Query and Conquer: Execution-Guided SQL Generation
Łukasz Borchmann, Marek Wydmuch
TL;DR
The paper tackles the gap between pass@k and pass@1 in text-to-SQL by introducing execution-guided self-consistency, which uses execution results to compare candidate queries within a Minimum Bayes Risk (MBR) framework. It differentiates exact execution similarity, based on matching outputs, from approximate similarity via execution plans, and extends the approach to partially executable SQL with PipeSQL and a patience mechanism to refine intermediate steps. Empirically, the method yields significant accuracy gains across a spectrum of models, with small 3B–7B models approaching the performance of heavier reasoning systems at markedly reduced inference cost (up to 30x cheaper).
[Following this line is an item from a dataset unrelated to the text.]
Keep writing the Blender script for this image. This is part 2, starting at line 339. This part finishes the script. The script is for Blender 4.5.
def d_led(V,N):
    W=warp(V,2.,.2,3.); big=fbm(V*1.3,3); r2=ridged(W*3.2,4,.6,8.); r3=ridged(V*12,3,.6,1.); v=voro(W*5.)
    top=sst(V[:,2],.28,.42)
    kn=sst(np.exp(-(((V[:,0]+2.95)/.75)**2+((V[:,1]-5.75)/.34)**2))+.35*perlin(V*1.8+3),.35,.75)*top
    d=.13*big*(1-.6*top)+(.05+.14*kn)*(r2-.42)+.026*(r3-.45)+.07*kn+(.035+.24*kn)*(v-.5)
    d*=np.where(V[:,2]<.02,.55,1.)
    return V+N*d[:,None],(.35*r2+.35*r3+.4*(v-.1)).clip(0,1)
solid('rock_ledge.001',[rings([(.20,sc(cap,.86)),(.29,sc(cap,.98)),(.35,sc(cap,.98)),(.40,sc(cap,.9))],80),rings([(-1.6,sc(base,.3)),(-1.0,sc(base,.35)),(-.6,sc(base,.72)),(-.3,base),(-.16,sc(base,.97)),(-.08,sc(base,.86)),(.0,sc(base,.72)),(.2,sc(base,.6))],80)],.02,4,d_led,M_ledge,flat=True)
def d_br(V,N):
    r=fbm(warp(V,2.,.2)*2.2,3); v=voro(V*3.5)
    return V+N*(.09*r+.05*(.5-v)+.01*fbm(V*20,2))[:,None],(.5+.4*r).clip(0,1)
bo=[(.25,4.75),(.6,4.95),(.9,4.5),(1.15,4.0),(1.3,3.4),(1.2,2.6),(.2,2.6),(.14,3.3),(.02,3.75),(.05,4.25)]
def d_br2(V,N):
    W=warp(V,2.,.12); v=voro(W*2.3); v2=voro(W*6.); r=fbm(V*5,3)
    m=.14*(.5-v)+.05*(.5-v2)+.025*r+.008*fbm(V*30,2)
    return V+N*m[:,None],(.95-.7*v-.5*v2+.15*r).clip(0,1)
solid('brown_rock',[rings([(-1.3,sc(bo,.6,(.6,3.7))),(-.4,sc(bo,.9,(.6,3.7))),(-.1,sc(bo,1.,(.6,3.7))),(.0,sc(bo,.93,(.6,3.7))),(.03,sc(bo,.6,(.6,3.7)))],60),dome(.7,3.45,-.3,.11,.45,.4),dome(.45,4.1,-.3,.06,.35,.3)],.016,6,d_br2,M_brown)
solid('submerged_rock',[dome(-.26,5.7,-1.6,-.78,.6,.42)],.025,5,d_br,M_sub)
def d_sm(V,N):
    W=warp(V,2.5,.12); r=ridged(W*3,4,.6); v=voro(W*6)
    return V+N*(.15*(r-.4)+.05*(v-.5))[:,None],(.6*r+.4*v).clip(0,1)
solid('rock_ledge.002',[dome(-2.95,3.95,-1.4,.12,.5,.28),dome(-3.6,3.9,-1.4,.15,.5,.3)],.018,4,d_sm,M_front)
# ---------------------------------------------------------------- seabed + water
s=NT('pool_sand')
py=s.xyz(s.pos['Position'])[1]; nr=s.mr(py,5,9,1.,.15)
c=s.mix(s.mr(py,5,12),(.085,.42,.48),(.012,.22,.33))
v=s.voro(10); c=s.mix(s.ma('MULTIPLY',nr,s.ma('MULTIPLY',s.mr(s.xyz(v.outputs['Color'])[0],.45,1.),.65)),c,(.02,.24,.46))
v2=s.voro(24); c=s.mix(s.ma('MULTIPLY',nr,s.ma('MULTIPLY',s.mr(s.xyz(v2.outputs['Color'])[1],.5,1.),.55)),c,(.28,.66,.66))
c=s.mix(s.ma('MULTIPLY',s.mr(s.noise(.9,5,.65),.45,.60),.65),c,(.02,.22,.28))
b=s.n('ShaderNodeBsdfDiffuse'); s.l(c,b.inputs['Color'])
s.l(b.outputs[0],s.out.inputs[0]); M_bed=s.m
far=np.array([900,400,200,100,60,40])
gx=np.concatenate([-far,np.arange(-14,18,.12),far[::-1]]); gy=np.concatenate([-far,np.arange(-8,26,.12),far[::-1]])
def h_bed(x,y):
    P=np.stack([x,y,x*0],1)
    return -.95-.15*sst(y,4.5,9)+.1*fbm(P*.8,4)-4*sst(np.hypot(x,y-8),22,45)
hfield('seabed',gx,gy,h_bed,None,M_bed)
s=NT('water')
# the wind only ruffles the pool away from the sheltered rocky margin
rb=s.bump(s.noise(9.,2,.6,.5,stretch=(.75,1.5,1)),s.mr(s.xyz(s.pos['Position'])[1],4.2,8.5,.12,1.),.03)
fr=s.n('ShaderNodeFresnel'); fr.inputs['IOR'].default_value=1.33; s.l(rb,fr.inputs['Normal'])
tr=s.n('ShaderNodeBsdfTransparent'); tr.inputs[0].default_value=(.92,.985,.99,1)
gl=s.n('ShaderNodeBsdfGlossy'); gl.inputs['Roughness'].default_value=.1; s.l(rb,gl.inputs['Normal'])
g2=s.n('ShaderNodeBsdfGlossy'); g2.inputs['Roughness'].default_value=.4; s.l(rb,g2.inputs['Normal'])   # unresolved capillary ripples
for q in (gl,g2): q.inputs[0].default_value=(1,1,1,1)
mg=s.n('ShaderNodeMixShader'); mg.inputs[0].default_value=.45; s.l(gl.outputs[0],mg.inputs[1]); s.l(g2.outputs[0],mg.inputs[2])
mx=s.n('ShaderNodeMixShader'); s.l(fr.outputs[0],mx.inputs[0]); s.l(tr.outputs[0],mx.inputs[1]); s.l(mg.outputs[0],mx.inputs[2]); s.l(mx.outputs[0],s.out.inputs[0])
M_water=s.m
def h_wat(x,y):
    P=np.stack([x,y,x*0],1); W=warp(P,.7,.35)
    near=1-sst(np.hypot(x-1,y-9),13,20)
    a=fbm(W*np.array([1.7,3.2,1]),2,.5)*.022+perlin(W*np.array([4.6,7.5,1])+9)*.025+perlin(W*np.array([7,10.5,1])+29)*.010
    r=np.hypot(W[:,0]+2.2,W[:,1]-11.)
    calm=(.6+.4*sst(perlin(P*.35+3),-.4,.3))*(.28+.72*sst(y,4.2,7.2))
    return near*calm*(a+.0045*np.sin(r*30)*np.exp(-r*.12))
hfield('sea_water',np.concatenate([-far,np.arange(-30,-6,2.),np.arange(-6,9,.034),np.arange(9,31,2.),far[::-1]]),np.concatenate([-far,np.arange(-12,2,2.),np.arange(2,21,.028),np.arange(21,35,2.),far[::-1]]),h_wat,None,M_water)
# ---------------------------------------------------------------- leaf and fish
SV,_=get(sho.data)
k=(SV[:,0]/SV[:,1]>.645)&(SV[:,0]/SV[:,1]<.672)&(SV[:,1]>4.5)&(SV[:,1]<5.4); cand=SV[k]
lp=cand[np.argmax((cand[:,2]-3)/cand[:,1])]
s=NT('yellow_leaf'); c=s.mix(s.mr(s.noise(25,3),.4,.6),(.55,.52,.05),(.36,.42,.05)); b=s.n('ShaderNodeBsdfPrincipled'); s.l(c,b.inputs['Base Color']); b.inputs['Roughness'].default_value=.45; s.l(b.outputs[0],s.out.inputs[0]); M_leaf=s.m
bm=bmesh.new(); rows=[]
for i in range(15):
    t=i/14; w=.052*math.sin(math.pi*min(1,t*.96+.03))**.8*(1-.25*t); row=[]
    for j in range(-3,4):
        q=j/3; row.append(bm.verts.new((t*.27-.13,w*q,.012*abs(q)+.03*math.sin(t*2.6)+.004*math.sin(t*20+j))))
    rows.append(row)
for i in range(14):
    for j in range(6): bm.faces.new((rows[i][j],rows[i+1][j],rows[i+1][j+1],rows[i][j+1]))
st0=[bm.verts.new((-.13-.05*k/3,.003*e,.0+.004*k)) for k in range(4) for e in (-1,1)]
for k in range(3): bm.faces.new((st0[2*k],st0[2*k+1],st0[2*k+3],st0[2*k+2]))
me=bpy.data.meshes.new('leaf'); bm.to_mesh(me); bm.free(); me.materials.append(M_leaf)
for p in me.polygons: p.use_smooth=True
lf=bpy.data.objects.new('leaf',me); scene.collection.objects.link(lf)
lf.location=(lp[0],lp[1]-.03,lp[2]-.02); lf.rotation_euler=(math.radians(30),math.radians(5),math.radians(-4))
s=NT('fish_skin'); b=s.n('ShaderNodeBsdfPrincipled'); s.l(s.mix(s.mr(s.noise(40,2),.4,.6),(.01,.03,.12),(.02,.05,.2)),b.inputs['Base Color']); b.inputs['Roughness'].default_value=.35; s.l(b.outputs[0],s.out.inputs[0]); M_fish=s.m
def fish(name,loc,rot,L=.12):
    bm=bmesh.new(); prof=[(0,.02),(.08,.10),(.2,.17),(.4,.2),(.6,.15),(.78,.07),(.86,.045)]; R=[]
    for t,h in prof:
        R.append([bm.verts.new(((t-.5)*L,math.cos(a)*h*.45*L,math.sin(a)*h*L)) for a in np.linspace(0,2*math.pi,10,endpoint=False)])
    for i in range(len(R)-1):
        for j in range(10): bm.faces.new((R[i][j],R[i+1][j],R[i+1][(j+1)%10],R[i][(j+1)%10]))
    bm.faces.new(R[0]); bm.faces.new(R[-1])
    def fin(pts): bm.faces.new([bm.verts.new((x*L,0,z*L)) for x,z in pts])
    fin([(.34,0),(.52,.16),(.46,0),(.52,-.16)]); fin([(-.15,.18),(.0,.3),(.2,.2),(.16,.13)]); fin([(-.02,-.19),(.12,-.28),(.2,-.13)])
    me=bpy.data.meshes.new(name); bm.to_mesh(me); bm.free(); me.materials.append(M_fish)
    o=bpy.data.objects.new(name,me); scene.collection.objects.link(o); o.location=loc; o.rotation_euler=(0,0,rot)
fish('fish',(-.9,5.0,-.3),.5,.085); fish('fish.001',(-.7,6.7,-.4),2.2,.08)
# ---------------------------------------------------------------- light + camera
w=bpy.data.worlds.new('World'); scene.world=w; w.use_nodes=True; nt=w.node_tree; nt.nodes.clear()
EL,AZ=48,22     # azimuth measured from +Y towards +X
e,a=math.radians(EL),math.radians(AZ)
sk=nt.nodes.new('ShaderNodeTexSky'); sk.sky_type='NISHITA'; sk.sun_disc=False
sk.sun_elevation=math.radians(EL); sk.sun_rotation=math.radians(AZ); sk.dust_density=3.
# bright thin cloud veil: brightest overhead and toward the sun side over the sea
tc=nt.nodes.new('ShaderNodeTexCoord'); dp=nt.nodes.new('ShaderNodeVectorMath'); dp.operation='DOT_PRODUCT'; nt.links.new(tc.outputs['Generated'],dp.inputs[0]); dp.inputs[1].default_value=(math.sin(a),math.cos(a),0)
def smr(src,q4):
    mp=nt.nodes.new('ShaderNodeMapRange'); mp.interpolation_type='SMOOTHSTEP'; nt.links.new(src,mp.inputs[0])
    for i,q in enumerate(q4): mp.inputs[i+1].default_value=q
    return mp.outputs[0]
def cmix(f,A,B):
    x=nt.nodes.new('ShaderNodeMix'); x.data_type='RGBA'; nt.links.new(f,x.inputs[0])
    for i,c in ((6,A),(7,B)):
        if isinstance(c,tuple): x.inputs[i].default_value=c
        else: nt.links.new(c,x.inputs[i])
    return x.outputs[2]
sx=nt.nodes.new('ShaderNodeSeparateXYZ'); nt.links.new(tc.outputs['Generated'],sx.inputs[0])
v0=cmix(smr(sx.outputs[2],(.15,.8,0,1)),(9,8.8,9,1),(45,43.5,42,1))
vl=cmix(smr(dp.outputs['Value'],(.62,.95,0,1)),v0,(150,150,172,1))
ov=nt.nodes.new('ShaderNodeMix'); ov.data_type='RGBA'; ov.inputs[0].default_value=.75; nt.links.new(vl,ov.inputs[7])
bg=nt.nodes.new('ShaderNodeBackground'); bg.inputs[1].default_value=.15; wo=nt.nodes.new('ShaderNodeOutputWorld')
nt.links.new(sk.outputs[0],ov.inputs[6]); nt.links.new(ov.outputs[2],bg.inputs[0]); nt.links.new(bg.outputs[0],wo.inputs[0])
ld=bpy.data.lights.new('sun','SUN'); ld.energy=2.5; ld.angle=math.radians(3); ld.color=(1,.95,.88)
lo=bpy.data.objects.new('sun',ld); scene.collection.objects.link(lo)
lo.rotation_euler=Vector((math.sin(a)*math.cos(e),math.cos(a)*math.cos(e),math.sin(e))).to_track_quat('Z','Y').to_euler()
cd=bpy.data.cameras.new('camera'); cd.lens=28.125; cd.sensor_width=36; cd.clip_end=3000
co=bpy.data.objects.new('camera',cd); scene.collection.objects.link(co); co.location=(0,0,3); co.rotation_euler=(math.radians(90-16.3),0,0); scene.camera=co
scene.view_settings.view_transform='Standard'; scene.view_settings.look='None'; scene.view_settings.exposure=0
The approach generalizes beyond SQL to broader code-generation tasks, offering a scalable, exchangeable pathway to robust, cost-efficient program synthesis.
Abstract
We propose a novel approach for generating complex outputs that significantly improves accuracy in text-to-SQL tasks. Our method leverages execution results to select the most semantically consistent query from multiple candidates, enabling smaller, cost-effective models to surpass computationally intensive reasoning methods such as o1, o3-mini, and DeepSeek R1 while reducing inference cost by as much as 30 times. It integrates effortlessly with existing models, offering a practical and scalable pathway to state-of-the-art SQL generation.